In a separate letter, the American Forest & Paper Association also opposed the bill as a “rushed, one-size-fits-all” policy.
The bill wasn’t the only EPR proposal brought forth this year in New York, but it captured the most attention. A similar EPR for packaging bill, S1064, did not gain traction. Gov. Kathy Hochul also included her own EPR for packaging program in a budget proposal, but it did not appear in the final budget. The National Waste and Recycling Association has said it does not believe any of the EPR policies proposed would meaningfully solve major recycling issues such as contamination or inadequate markets for recycled materials.
Though the bills failed to move forward this year, the issue could come up again sometime during the next legislative session that starts in January. “We live to fight another day,” said Judith Enck, president of Beyond Plastics, in an email.

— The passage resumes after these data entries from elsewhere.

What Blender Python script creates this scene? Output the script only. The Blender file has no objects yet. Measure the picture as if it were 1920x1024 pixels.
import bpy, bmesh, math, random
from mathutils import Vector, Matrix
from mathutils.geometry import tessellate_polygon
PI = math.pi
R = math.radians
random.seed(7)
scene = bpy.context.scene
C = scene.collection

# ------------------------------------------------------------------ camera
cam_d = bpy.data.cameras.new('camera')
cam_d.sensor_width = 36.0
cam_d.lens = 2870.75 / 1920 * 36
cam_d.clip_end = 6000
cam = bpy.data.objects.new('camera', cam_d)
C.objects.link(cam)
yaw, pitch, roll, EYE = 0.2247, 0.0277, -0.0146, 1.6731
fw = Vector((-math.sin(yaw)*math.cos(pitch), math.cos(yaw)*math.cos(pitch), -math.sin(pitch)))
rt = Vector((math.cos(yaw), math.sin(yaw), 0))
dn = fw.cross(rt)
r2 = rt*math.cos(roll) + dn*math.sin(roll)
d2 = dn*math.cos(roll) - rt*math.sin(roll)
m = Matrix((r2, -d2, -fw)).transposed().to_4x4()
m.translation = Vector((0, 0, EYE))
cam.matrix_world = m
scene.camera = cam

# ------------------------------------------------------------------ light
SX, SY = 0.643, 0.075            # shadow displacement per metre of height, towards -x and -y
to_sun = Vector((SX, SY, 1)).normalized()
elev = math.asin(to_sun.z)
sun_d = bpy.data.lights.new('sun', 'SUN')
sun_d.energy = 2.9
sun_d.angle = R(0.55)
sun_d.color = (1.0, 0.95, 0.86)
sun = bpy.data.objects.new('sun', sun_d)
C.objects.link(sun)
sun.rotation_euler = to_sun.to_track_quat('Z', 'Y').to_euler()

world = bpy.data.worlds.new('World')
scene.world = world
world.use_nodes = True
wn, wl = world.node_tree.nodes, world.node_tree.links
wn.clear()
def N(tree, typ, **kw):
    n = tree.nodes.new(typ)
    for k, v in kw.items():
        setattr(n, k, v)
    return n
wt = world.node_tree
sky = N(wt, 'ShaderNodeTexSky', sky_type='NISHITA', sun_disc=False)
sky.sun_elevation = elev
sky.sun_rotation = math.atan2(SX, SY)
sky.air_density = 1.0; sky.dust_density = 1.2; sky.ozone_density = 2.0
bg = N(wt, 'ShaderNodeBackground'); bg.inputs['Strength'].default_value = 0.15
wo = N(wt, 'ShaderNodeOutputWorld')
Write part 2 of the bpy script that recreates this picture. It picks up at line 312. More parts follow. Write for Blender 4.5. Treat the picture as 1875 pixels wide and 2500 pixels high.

A proposed bottle bill expansion, S237, also failed to move forward this year and was still stuck in committee at the end of the session. That bill, dubbed by supporters such as Beyond Plastics as the “bigger, better bottle bill,” called to increase the deposit for beverage containers to 10 cents and increase the handling fee to six cents. More types of containers would be accepted, such as wine, liquor and cider, as well as certain soft drinks, juice, coffee and tea. The original version would also have created postconsumer recycled content requirements for returnable containers, but an amended bill eliminated some of those requirements.
Meanwhile, an EPR for mattresses bill, S6419, passed the Senate but did not come up for a vote in the Assembly before the end of the session.